The Mohegans on the Hudson are said to have been divided into three phratries, the Bear, the Wolf and the Turtle, of whom the Bear had the primacy.[20] Mr. Morgan, however, who examined, in 1860, the representatives of the nation in Kansas,[21] discovered that they had precisely the same phratries as the Delawares, that is the Wolf, the Turtle, and the Turkey, each subdivided into three or four gentes. He justly observes that this "proves their immediate connection with the Delawares and Munsees by descent," and thus renders their myths and traditions of the more import in the present study.
Linguistically, the Mohegans were more closely allied to the tribes of New England than to those of the Delaware Valley. Evidently, most of the tribes of Massachusetts and Connecticut were comparatively recent offshoots of the parent stem on the Hudson, supposing the course of migration had been eastward.
In some of his unpublished notes Mr. Heckewelder identifies the Wampanos, who lived in Connecticut, along the shore of Long Island Sound, and whose council fire was where New Haven now stands, as Mohegans, while the Wapings or Opings of the Northern Jersey shore were a mixed clan derived from intermarriages between Mohegans and Monseys.[22]
The Nanticokes.
The Nanticokes occupied the territory between Chesapeake Bay and the ocean, except its southern extremity, which appears to have been under the control of the Powhatan tribe of Virginia.
The derivation of Nanticoke is from the Delaware Unéchtgo, "tide-water people," and is merely another form of Unalachtgo, the name of one of the Lenape sub-tribes. In both cases it is a mere geographical term, and not a national eponym.
In the records of the treaty at Fort Johnston, 1757, the Nanticokes are also named Tiawco.

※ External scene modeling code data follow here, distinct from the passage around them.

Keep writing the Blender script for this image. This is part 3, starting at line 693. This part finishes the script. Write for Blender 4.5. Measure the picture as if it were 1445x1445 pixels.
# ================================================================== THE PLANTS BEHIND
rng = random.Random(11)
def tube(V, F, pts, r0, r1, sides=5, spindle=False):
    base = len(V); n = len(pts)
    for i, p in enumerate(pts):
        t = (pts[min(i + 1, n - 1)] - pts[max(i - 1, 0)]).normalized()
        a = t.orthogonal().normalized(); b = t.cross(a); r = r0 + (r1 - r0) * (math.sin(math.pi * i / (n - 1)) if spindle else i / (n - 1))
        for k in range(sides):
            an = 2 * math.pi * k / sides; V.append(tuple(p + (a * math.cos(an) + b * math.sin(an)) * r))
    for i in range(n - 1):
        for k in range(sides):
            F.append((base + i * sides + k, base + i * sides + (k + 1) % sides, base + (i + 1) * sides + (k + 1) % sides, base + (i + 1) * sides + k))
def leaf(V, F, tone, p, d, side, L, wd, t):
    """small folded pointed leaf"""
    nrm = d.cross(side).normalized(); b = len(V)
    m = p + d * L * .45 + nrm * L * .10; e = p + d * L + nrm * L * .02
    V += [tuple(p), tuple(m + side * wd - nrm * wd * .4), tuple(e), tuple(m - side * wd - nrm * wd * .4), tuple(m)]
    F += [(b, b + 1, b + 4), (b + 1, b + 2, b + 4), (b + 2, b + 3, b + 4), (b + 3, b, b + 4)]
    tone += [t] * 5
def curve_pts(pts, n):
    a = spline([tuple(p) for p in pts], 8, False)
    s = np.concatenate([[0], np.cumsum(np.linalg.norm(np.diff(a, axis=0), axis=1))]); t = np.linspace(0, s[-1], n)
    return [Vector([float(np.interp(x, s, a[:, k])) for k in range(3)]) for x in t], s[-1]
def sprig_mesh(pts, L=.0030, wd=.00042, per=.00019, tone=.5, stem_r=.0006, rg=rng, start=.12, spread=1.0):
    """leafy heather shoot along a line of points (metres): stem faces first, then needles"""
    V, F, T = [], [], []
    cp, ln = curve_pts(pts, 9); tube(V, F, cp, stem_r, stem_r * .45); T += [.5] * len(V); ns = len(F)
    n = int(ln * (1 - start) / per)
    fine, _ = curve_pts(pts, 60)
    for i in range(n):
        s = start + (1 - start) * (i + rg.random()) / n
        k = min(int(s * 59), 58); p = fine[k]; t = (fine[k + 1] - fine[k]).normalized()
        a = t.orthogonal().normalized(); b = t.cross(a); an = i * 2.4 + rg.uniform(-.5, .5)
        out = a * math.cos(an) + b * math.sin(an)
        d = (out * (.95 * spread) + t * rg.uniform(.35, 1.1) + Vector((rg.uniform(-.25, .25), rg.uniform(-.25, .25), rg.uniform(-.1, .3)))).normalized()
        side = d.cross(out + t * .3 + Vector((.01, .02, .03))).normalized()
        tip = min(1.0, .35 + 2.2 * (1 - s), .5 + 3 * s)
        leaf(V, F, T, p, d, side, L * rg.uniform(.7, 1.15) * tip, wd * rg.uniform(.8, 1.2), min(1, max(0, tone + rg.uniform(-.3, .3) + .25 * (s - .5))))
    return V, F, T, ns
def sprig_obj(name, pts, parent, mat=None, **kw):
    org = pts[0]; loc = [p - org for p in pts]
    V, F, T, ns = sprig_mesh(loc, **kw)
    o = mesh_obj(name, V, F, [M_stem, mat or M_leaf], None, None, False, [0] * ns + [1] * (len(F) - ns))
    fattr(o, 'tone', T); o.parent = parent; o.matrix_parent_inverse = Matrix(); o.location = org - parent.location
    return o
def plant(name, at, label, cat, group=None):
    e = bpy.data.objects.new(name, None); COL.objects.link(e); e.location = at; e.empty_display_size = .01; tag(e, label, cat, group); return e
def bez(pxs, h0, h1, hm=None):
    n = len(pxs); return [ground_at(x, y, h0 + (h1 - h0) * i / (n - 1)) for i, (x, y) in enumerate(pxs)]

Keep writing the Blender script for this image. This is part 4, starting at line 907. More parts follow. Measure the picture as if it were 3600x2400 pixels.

This is their Mohegan name, Otayãchgo, which means "bridge people," or bridge makers, the reference being to the skill with which the Nanticokes could fasten floating logs together to construct a bridge across a stream. In the Delaware dialect this was Tawachguáno, from taiachquoan, a bridge. The latter enables us to identify the Tockwhoghs, whom Captain John Smith met on the Chesapeake, in 1608, with the Nanticokes. The Kuscarawocks, whom he also visited, have been conclusively shown by Mr. Bozman[23] to have been also Nanticokes.
By ancient traditions, they looked up to the Lenape as their "grandfather," and considered the Mohegans their "brethren."[24] That is, they were, as occasion required, attached to the same confederacy.
In manners and customs they differed little from their northern relatives. The only peculiarity in this respect which is noted of them was the extravagant consideration they bestowed on the bones of the dead. The corpse was buried for some months, then exhumed and the bones carefully cleaned and placed in an ossuary called man-to-kump (= manito, with the locative termination, place of the mystery or spirit).
When they removed from one place to another these bones were carried with them. Even those who migrated to northern Pennsylvania, about the middle of the last century, piously brought along these venerable relics, and finally interred them near the present site of Towanda, whence its name, Tawundeunk, "where we bury our dead."[25]